>>>

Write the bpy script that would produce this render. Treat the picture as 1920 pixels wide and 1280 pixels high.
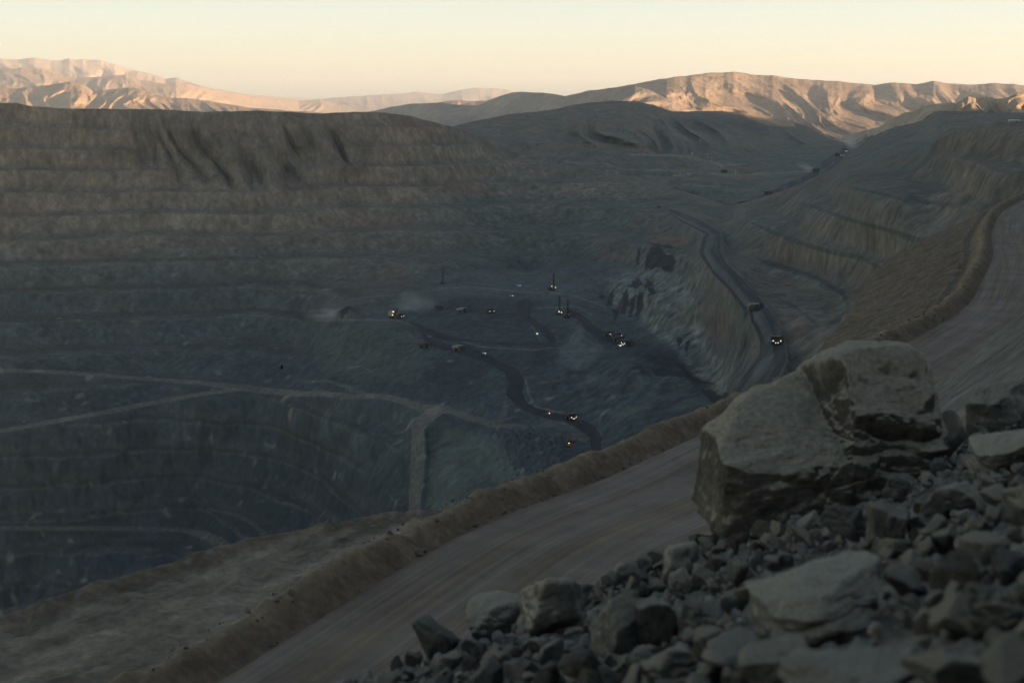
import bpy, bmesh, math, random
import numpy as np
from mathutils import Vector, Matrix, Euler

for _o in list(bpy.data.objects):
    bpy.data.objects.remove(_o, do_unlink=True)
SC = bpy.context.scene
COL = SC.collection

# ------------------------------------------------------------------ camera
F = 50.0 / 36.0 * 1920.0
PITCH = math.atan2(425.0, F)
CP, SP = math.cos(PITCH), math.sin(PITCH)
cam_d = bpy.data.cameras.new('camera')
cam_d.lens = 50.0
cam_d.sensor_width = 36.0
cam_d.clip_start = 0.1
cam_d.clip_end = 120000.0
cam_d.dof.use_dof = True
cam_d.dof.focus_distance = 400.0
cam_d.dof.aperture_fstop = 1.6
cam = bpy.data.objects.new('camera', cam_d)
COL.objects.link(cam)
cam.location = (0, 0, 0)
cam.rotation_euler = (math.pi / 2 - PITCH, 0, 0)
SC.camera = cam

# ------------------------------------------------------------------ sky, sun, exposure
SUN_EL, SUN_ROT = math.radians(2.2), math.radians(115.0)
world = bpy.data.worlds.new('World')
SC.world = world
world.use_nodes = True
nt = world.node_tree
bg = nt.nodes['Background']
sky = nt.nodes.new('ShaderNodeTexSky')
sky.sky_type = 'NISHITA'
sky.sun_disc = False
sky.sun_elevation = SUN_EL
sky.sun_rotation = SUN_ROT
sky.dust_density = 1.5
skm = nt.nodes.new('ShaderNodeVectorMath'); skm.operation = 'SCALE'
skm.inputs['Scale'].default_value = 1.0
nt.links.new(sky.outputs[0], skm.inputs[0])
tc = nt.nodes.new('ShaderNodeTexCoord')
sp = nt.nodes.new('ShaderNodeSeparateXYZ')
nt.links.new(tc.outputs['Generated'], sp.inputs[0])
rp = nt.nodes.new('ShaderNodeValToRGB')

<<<

EXERCISE AIM
Only the lines from the top of the data through the line with "from mathutils import Vector, Matrix, Euler" should be quoted, exactly and with both ends kept; skip the pictures.

THE RESULT
Write the bpy script that would produce this render. Treat the picture as 1920 pixels wide and 1280 pixels high.
import bpy, bmesh, math, random
import numpy as np
from mathutils import Vector, Matrix, Euler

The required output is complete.